— start Available data —

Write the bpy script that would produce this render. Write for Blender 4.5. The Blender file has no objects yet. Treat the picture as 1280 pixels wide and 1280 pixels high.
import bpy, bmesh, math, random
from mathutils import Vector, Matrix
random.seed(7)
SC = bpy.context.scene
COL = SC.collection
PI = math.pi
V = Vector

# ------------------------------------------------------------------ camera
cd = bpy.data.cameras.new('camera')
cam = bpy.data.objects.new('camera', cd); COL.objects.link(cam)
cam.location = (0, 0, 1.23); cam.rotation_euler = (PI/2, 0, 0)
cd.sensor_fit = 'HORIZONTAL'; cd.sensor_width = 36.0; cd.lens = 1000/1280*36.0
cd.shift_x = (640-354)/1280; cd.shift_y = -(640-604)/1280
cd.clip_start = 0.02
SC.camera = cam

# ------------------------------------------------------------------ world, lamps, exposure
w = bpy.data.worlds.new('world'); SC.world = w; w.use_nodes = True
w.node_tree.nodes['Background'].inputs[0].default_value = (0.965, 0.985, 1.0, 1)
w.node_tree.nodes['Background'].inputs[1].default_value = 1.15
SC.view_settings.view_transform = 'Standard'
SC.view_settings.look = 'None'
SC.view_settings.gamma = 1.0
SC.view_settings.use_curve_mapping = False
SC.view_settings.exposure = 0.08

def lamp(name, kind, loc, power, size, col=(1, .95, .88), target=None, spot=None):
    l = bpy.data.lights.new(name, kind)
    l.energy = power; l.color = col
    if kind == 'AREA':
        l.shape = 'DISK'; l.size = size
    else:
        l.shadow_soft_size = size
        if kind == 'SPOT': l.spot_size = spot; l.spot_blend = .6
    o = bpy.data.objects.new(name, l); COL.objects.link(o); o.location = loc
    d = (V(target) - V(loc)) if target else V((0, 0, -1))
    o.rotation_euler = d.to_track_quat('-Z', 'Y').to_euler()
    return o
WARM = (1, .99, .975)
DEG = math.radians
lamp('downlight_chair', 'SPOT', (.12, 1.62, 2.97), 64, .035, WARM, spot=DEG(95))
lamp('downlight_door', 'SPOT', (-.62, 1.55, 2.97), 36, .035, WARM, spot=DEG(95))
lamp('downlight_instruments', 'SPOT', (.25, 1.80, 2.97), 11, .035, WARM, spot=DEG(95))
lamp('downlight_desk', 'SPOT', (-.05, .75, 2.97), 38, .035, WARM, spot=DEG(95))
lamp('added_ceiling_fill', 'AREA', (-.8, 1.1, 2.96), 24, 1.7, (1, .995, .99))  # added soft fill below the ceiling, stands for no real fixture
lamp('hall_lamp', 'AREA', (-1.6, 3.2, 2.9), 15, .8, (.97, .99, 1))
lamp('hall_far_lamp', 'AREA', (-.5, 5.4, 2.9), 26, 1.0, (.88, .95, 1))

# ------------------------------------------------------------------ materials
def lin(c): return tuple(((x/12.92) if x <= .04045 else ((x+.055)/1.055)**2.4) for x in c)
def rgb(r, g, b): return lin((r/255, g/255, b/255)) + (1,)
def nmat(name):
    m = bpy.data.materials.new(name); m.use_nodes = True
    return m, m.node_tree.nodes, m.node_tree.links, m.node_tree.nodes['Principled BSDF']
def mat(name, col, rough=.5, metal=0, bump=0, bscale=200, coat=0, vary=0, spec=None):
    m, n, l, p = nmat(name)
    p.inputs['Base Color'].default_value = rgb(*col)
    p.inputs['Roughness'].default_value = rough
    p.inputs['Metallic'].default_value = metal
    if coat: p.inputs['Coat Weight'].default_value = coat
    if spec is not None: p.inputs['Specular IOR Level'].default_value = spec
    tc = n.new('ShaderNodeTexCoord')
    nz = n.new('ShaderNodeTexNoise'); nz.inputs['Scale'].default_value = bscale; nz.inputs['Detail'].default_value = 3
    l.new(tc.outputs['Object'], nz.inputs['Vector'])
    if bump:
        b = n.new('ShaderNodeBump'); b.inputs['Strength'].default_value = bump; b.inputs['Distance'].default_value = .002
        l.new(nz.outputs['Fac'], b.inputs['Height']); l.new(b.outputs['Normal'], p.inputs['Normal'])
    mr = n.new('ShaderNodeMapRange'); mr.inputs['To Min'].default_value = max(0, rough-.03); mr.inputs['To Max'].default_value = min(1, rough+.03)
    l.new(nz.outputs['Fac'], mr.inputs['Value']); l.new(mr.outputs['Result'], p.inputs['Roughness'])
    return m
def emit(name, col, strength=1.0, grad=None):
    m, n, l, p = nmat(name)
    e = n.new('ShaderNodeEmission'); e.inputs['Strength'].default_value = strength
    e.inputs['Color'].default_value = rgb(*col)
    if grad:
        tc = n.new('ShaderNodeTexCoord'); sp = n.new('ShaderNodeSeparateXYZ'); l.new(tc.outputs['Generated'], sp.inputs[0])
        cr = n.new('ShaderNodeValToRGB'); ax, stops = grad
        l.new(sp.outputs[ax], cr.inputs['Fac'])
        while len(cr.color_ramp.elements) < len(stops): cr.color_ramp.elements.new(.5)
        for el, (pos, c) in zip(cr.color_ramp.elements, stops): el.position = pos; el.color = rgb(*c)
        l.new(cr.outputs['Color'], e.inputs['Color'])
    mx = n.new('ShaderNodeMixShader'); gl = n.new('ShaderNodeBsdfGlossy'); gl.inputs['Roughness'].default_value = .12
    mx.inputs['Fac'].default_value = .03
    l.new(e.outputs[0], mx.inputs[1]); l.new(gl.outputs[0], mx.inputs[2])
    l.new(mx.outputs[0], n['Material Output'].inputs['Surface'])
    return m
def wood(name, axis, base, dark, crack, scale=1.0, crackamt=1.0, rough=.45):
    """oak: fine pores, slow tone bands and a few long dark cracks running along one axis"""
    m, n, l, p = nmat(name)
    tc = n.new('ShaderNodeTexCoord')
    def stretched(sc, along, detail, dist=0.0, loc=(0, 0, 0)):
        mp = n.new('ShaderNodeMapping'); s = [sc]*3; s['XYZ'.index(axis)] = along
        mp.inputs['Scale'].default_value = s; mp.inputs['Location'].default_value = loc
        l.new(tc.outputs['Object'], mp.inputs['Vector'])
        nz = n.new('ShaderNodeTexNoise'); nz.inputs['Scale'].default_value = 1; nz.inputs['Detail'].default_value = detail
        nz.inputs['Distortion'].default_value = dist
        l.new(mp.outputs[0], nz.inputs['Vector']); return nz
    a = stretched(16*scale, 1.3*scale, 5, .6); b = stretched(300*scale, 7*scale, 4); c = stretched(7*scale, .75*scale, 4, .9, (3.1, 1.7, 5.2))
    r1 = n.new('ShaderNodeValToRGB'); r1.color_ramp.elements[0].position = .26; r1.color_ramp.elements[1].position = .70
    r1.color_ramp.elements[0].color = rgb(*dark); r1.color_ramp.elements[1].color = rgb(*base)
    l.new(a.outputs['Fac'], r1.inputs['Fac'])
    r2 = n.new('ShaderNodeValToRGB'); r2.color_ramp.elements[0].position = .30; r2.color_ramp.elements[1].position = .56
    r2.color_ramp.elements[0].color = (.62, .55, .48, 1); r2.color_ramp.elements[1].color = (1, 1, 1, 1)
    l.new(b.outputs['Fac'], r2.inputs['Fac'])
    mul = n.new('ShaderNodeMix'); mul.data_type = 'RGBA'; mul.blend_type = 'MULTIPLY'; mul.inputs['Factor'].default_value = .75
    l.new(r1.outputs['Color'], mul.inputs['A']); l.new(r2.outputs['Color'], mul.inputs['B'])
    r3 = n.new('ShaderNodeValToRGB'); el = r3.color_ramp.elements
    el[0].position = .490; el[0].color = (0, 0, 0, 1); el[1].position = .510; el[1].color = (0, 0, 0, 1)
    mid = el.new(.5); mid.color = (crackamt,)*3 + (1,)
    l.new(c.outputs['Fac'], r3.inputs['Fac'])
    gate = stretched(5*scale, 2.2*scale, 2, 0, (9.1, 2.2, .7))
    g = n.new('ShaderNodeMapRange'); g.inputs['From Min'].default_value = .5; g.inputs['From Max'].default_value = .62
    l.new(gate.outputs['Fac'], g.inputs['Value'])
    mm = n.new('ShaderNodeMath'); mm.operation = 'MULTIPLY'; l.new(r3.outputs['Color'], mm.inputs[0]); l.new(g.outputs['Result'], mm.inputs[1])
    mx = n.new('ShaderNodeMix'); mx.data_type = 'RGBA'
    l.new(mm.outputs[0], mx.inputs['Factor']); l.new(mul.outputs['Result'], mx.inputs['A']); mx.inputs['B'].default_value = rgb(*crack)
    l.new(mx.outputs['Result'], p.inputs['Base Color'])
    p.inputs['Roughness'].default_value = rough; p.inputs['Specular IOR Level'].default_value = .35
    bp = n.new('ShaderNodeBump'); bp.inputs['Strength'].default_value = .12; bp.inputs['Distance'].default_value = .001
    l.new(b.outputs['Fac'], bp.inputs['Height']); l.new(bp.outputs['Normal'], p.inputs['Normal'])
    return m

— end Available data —

Lines from the beginning of the data above through the line containing "SC.camera = cam" are to be returned exactly, and no others.

Write the bpy script that would produce this render. Write for Blender 4.5. The Blender file has no objects yet. Treat the picture as 1280 pixels wide and 1280 pixels high.
import bpy, bmesh, math, random
from mathutils import Vector, Matrix
random.seed(7)
SC = bpy.context.scene
COL = SC.collection
PI = math.pi
V = Vector

# ------------------------------------------------------------------ camera
cd = bpy.data.cameras.new('camera')
cam = bpy.data.objects.new('camera', cd); COL.objects.link(cam)
cam.location = (0, 0, 1.23); cam.rotation_euler = (PI/2, 0, 0)
cd.sensor_fit = 'HORIZONTAL'; cd.sensor_width = 36.0; cd.lens = 1000/1280*36.0
cd.shift_x = (640-354)/1280; cd.shift_y = -(640-604)/1280
cd.clip_start = 0.02
SC.camera = cam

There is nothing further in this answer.